### Set exercise
Each line from the beginning of the data below through the line containing "sc.view_settings.exposure = 0.0;" should be repeated exactly, please.

+-------+

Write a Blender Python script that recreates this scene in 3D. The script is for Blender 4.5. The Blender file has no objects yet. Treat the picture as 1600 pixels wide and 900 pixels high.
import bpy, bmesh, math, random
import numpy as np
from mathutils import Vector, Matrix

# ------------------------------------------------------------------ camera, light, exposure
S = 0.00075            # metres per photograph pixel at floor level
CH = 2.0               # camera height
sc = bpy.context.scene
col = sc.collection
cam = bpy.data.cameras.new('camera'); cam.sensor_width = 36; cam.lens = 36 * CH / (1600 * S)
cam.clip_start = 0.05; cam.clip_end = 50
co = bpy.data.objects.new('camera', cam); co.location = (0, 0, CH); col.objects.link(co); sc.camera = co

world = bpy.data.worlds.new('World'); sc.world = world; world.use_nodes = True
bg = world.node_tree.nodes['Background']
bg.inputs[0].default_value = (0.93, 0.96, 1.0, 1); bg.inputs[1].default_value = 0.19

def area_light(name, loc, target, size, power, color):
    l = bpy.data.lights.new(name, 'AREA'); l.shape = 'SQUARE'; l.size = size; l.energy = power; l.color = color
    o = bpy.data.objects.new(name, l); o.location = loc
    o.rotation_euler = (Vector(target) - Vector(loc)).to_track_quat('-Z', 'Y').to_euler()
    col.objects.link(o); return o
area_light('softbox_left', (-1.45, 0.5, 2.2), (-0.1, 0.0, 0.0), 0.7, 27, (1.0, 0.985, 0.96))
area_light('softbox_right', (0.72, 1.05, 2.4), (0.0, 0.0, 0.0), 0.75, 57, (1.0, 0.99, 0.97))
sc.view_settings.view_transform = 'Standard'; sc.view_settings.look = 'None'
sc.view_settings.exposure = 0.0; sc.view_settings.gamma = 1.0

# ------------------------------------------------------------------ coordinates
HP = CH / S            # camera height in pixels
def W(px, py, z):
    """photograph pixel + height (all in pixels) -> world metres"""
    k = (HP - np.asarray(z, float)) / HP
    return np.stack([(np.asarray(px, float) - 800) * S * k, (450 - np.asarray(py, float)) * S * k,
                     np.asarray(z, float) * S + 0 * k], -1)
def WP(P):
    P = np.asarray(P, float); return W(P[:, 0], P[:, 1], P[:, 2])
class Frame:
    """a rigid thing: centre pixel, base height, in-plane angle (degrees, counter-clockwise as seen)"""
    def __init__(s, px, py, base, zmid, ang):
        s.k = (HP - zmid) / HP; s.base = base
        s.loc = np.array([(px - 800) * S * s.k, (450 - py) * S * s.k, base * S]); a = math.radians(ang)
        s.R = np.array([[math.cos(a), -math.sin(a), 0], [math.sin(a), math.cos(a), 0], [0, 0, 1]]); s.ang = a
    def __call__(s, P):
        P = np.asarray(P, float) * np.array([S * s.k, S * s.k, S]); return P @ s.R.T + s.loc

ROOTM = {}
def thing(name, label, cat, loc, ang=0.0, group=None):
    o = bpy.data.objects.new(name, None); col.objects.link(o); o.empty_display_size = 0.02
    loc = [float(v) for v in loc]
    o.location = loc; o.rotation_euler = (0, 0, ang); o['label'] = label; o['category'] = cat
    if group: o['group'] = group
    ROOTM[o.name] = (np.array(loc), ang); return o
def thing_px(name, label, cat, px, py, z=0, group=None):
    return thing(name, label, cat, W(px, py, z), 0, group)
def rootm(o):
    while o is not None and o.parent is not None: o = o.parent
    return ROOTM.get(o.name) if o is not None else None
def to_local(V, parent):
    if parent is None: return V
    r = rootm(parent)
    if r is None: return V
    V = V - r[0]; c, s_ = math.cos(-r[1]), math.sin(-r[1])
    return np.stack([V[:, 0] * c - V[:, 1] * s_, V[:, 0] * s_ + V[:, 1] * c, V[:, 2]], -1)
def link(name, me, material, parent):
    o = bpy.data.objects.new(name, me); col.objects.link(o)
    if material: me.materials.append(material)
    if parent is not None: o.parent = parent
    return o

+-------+

### The reply
Write a Blender Python script that recreates this scene in 3D. The script is for Blender 4.5. The Blender file has no objects yet. Treat the picture as 1600 pixels wide and 900 pixels high.
import bpy, bmesh, math, random
import numpy as np
from mathutils import Vector, Matrix

# ------------------------------------------------------------------ camera, light, exposure
S = 0.00075            # metres per photograph pixel at floor level
CH = 2.0               # camera height
sc = bpy.context.scene
col = sc.collection
cam = bpy.data.cameras.new('camera'); cam.sensor_width = 36; cam.lens = 36 * CH / (1600 * S)
cam.clip_start = 0.05; cam.clip_end = 50
co = bpy.data.objects.new('camera', cam); co.location = (0, 0, CH); col.objects.link(co); sc.camera = co

world = bpy.data.worlds.new('World'); sc.world = world; world.use_nodes = True
bg = world.node_tree.nodes['Background']
bg.inputs[0].default_value = (0.93, 0.96, 1.0, 1); bg.inputs[1].default_value = 0.19

def area_light(name, loc, target, size, power, color):
    l = bpy.data.lights.new(name, 'AREA'); l.shape = 'SQUARE'; l.size = size; l.energy = power; l.color = color
    o = bpy.data.objects.new(name, l); o.location = loc
    o.rotation_euler = (Vector(target) - Vector(loc)).to_track_quat('-Z', 'Y').to_euler()
    col.objects.link(o); return o
area_light('softbox_left', (-1.45, 0.5, 2.2), (-0.1, 0.0, 0.0), 0.7, 27, (1.0, 0.985, 0.96))
area_light('softbox_right', (0.72, 1.05, 2.4), (0.0, 0.0, 0.0), 0.75, 57, (1.0, 0.99, 0.97))
sc.view_settings.view_transform = 'Standard'; sc.view_settings.look = 'None'
sc.view_settings.exposure = 0.0; sc.view_settings.gamma = 1.0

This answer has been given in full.